Opportunity Landscape Grid (ODI)
Type: template
Stage: Stage 2: Positioning Proof
Difficulty: advanced
An Outcome-Driven Innovation prioritization tool — plot customer outcomes on an Importance vs. Satisfaction matrix to identify the high-priority gaps where needs are critical but existing solutions fall short.
Overview
The Opportunity Landscape Grid, based on Tony Ulwick's Outcome-Driven Innovation (ODI) methodology, is the most rigorous tool in the Stage 2 toolkit. Where the Strategy Canvas shows you where the market is, the ODI grid shows you where the market is failing — and ranks those failures by how much customers actually care about them. At the advanced level of Stage 2, this is the tool that produces defensible positioning based on quantified market gaps rather than intuition.
The ODI framework
ODI rests on a simple premise: customers don't buy products, they hire them to get jobs done. And for every job, there are a set of desired outcomes — the metrics customers use to measure whether the job is being done well.
The framework:
1. Identify the job the customer is trying to accomplish
2. Identify the desired outcomes — the specific, measurable criteria customers use to evaluate success
3. Survey customers on each outcome: how important is this outcome?

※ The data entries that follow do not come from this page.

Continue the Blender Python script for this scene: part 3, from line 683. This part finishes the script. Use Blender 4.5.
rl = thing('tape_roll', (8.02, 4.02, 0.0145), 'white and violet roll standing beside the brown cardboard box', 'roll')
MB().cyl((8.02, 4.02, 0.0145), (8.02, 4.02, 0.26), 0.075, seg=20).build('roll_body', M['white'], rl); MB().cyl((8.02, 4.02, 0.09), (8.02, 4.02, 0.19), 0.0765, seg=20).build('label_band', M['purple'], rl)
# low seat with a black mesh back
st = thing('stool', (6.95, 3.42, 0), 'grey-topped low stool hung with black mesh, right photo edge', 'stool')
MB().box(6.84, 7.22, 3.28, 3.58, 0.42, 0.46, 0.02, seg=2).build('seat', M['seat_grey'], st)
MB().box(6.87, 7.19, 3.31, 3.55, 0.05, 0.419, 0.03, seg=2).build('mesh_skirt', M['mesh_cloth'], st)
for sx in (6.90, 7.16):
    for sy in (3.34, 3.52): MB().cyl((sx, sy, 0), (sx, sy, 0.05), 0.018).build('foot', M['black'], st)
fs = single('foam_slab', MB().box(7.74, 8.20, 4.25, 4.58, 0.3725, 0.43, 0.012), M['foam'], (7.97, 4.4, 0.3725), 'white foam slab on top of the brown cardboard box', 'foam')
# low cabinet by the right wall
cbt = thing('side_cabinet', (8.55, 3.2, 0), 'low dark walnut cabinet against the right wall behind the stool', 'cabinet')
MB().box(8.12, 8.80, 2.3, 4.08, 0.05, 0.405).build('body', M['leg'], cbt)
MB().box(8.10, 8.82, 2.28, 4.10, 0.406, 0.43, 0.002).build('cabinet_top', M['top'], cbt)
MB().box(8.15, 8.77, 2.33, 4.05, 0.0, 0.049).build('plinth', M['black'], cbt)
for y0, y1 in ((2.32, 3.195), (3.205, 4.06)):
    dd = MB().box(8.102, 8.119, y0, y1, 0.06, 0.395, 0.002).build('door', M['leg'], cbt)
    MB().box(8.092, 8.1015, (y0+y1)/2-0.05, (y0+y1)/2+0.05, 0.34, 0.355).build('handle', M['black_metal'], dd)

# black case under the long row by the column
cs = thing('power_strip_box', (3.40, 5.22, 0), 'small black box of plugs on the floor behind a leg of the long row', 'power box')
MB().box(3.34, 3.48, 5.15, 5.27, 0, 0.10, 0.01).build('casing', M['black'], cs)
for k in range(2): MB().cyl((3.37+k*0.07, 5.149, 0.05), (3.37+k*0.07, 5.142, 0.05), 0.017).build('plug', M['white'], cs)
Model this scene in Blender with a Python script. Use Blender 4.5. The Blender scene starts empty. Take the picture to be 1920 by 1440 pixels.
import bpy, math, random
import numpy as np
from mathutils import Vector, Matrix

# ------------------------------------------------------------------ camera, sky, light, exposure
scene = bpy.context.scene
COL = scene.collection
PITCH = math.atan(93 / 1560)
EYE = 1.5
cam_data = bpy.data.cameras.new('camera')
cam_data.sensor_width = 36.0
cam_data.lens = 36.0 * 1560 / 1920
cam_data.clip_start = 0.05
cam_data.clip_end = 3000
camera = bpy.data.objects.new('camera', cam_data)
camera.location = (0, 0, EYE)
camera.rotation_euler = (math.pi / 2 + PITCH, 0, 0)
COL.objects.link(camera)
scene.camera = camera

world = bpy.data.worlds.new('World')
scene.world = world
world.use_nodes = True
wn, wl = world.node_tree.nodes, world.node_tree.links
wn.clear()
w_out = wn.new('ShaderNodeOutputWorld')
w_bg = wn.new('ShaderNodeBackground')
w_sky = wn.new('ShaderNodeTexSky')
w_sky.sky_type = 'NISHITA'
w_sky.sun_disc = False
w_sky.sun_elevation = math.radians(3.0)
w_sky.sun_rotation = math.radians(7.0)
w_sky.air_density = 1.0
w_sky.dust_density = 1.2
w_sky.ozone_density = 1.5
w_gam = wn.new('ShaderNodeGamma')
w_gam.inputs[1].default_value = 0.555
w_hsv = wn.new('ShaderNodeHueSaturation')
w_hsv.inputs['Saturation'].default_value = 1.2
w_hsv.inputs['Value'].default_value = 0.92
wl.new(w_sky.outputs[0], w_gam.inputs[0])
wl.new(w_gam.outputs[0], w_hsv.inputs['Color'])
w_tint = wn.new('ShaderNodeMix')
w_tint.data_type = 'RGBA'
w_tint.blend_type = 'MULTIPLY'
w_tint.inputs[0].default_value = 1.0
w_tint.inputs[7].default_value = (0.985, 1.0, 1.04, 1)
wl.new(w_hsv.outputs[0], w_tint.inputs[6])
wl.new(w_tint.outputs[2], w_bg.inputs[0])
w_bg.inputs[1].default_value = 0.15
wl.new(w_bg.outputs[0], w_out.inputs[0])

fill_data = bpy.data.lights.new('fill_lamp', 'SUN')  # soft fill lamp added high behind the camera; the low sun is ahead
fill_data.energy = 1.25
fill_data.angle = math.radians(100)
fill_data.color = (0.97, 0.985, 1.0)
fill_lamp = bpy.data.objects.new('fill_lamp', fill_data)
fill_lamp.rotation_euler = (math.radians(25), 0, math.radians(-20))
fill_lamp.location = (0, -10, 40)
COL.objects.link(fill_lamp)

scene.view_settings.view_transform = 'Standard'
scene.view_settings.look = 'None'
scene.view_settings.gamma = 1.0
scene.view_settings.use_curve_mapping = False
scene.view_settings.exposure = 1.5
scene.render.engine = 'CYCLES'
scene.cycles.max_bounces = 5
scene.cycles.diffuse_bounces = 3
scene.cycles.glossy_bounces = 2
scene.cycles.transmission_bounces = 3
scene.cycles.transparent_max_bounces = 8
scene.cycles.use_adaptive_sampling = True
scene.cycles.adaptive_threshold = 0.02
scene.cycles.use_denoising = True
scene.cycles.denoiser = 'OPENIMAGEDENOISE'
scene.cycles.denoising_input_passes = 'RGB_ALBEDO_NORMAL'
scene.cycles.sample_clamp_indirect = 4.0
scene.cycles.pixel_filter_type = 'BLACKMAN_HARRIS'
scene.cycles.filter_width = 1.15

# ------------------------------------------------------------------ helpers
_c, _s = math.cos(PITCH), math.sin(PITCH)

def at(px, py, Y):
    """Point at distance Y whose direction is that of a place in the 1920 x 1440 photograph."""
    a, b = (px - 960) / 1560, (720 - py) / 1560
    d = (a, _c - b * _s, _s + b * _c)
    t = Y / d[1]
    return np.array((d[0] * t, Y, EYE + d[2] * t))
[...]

How satisfied are you with existing solutions?
4. Plot each outcome on the matrix: Importance (y-axis) vs. Satisfaction (x-axis)
5. Identify the 'opportunity space' — outcomes that are high in importance and low in satisfaction
High importance + low satisfaction = the market is failing at something customers care about. That's your positioning opportunity.
Running the survey
The ODI survey asks customers to rate each desired outcome on two dimensions, using consistent scales:
• Importance: 'When you are [doing the job], how important is it that you are able to [desired outcome]?' Rated 1–5 or 1–10.
• Satisfaction: 'When you use [current solution], how satisfied are you with your ability to [desired outcome]?' Rated 1–5 or 1–10.
For meaningful data: survey at least 30 customers in your target segment. The template provides the survey structure and the matrix plotting calculation.
ODI opportunity score formula: Importance + (Importance − Satisfaction) = Opportunity Score. Outcomes with scores above 15 (on a 10-point scale) represent the highest-priority positioning territory.
Reading the matrix
Four quadrants of the ODI matrix:
• High importance, low satisfaction (top-left) — the opportunity zone. Customers care deeply about these outcomes and current solutions are failing. This is where your positioning should focus.
• High importance, high satisfaction (top-right) — table stakes. Customers need these, and incumbents are delivering them. You must match the incumbents here but you won't differentiate on these dimensions.
• Low importance, low satisfaction (bottom-left) — not worth pursuing. Even if you solved these, customers wouldn't value the solution.
• Low importance, high satisfaction (bottom-right) — over-served. Incumbents are investing in outcomes customers don't care much about. This is where you can reduce investment to fund the opportunity zone.
The positioning argument from the ODI matrix: 'Every other solution in this category has been optimizing for [over-served outcomes]. We've built specifically for [opportunity zone outcomes] — the things you actually care about that nothing else gets right.'
Limitations and realistic expectations
The ODI grid is the most data-intensive tool in Stage 2. To run it properly you need:
• A clear job definition before you survey (use the JTBD workspace first)
• At least 30 survey respondents who are genuinely your target customer
• Consistency in how you phrase desired outcomes (too abstract = unusable data)
At the early stage, it's common to run an informal version: interview 10–15 customers, identify the desired outcomes through conversation rather than a formal survey, and estimate importance and satisfaction qualitatively. The output will be directional rather than statistically rigorous — but directional ODI insight is still more grounded than intuition alone.
Use the formal survey version when you have enough customer contacts to run it properly. Use the informal version as a structured conversation guide in your Stage 1 and 2 customer interviews.